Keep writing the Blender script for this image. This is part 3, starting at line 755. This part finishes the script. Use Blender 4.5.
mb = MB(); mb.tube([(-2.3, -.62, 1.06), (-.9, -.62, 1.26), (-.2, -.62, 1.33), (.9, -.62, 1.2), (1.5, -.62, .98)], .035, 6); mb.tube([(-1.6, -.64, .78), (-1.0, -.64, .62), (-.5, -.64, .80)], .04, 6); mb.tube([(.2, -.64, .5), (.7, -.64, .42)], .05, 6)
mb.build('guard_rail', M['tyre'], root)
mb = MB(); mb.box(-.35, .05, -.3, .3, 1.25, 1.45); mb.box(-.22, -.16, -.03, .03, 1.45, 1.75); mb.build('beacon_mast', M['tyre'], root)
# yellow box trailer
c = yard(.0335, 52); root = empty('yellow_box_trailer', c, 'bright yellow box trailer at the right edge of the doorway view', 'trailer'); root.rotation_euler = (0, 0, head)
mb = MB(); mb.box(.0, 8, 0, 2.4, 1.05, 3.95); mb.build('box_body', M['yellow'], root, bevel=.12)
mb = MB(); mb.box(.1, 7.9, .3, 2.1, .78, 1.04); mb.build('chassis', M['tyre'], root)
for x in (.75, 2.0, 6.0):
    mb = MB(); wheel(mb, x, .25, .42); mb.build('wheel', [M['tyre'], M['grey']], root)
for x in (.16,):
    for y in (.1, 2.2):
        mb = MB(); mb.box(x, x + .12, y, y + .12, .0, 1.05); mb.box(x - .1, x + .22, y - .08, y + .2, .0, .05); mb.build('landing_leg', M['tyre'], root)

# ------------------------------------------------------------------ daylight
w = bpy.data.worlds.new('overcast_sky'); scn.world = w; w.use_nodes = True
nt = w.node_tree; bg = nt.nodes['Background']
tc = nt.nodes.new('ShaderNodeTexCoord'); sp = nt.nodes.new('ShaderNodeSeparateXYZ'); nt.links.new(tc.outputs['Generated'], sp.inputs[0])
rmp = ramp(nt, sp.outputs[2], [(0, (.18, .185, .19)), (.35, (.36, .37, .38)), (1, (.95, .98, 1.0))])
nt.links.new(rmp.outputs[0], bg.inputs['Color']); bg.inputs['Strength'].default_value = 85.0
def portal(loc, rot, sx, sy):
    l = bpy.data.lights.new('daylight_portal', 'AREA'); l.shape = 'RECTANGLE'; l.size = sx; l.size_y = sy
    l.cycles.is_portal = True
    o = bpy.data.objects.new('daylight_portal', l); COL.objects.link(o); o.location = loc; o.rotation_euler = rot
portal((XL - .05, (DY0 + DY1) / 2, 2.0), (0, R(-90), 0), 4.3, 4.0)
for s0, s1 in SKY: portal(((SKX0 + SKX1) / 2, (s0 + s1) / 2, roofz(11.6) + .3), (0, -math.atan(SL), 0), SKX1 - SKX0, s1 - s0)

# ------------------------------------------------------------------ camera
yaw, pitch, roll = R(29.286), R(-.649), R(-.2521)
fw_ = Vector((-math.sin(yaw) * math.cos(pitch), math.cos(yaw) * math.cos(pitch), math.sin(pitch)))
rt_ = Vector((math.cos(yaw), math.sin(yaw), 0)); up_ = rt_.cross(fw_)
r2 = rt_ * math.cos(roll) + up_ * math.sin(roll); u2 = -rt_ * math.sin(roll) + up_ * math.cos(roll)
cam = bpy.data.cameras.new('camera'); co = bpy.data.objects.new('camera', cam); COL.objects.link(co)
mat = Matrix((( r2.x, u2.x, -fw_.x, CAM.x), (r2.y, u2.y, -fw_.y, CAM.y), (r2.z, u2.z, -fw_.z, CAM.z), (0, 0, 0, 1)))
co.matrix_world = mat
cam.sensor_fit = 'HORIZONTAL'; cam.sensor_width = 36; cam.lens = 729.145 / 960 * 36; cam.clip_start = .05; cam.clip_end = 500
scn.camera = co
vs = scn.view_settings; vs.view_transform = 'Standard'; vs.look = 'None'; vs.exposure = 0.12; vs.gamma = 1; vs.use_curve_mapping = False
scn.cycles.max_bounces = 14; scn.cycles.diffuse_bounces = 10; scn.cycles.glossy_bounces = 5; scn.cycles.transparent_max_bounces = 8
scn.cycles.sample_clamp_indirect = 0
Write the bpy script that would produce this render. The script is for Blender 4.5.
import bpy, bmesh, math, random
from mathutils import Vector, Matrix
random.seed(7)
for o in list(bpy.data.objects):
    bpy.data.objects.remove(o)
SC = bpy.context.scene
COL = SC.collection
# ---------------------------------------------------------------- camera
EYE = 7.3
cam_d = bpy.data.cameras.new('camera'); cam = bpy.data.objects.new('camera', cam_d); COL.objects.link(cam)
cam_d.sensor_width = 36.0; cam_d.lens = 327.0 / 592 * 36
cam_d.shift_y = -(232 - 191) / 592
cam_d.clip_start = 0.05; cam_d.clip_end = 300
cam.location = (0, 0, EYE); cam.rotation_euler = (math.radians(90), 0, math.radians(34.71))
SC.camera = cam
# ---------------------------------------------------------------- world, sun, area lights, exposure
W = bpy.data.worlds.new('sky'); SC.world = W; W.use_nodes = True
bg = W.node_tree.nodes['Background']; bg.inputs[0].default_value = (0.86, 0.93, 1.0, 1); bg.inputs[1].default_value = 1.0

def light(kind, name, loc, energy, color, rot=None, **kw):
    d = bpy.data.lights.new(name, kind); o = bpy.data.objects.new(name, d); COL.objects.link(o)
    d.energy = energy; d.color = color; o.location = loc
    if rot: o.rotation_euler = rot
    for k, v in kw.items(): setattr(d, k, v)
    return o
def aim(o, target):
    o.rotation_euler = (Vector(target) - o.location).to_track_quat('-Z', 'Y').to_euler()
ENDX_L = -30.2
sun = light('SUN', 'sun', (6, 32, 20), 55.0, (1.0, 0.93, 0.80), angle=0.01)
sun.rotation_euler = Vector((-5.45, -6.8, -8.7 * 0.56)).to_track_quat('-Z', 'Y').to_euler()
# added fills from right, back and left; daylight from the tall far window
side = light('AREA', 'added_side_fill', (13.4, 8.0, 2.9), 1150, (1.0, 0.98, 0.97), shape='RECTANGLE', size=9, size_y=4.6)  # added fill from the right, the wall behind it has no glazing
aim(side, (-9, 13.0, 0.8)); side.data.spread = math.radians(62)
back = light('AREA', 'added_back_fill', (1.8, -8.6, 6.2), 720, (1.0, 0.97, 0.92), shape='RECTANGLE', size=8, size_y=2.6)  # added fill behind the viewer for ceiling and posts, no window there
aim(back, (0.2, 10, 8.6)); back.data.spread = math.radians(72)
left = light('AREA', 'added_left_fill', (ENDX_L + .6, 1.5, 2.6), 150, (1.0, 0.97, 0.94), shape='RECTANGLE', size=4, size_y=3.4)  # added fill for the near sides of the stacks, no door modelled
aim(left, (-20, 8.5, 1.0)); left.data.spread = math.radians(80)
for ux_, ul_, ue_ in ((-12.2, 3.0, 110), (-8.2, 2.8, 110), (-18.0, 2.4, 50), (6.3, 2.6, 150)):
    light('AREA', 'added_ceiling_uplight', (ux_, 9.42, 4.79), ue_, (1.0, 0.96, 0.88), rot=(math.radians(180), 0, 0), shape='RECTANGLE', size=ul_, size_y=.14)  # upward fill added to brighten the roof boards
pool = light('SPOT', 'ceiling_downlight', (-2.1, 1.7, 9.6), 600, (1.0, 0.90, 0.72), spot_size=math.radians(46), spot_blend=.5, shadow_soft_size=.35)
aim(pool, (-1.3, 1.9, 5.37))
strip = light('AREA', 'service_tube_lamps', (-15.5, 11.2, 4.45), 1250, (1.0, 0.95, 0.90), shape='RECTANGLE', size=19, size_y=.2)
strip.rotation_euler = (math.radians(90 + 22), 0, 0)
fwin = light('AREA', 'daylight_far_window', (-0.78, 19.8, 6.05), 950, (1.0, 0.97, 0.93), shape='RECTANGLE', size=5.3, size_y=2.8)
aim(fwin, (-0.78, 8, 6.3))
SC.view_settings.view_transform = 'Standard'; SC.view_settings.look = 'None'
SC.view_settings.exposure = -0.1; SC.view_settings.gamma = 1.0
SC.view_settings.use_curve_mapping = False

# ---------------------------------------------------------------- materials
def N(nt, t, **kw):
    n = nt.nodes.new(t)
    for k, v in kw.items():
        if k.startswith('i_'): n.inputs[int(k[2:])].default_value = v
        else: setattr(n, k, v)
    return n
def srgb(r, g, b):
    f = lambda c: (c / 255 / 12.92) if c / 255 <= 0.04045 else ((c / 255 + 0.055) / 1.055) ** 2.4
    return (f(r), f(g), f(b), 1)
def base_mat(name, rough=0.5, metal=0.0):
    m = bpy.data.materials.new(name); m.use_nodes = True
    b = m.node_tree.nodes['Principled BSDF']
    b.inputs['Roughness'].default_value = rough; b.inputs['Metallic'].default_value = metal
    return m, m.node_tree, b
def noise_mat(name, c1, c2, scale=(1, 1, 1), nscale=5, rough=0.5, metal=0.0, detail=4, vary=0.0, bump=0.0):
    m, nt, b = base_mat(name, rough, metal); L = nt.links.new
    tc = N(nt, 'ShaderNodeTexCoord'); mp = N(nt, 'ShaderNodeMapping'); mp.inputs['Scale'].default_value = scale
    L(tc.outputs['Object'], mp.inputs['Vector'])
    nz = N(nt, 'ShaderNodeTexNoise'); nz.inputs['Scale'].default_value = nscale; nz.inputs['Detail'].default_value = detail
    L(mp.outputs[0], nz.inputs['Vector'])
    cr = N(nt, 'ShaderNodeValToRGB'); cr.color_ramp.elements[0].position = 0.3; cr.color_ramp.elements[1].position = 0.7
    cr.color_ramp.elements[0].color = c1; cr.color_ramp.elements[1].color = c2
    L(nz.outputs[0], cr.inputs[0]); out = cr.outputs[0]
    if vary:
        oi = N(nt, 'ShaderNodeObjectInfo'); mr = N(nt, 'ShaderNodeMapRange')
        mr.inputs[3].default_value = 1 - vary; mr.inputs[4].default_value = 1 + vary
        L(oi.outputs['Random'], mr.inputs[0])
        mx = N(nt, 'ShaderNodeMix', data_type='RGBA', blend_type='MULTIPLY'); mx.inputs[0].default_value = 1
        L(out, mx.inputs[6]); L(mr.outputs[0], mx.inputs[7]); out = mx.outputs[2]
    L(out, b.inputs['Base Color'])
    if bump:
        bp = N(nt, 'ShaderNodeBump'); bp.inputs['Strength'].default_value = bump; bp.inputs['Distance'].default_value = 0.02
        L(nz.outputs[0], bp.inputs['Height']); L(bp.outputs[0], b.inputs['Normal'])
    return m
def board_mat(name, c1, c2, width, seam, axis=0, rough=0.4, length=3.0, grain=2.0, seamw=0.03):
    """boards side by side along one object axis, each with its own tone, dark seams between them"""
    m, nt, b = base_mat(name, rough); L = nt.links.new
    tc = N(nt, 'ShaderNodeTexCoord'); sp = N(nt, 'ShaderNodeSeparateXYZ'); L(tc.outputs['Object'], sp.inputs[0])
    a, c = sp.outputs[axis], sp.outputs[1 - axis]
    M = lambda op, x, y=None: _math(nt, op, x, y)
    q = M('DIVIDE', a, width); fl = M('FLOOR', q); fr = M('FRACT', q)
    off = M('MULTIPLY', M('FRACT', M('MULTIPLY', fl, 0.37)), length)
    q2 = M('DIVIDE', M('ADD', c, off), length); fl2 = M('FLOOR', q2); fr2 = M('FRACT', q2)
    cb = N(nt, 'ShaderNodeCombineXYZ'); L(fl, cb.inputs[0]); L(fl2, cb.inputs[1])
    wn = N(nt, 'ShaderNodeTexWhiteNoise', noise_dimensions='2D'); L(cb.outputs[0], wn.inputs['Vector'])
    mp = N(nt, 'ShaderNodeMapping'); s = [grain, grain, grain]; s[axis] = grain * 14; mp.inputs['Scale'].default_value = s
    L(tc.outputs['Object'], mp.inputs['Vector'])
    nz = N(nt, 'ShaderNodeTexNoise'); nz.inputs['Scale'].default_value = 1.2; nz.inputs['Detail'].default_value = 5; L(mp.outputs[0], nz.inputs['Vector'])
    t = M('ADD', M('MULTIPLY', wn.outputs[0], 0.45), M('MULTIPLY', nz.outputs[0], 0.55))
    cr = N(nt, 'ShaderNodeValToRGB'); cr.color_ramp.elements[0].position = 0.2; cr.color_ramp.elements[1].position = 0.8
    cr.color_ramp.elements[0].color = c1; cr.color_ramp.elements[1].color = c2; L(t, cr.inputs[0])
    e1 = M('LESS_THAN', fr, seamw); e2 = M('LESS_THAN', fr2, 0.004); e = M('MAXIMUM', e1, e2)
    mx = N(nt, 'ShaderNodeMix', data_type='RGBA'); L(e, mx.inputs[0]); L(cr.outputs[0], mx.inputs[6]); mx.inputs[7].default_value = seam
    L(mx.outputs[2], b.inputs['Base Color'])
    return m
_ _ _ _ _
WHAT IS REQUIRED: Transcribe each line of the data above, unaltered, from the one where "Write the bpy" appears to the one where "bg = W.node_tree.nodes['Background'];" appears, inclusive of both.

OUTPUT FOR THIS TASK:
Write the bpy script that would produce this render. The script is for Blender 4.5.
import bpy, bmesh, math, random
from mathutils import Vector, Matrix
random.seed(7)
for o in list(bpy.data.objects):
    bpy.data.objects.remove(o)
SC = bpy.context.scene
COL = SC.collection
# ---------------------------------------------------------------- camera
EYE = 7.3
cam_d = bpy.data.cameras.new('camera'); cam = bpy.data.objects.new('camera', cam_d); COL.objects.link(cam)
cam_d.sensor_width = 36.0; cam_d.lens = 327.0 / 592 * 36
cam_d.shift_y = -(232 - 191) / 592
cam_d.clip_start = 0.05; cam_d.clip_end = 300
cam.location = (0, 0, EYE); cam.rotation_euler = (math.radians(90), 0, math.radians(34.71))
SC.camera = cam
# ---------------------------------------------------------------- world, sun, area lights, exposure
W = bpy.data.worlds.new('sky'); SC.world = W; W.use_nodes = True
bg = W.node_tree.nodes['Background']; bg.inputs[0].default_value = (0.86, 0.93, 1.0, 1); bg.inputs[1].default_value = 1.0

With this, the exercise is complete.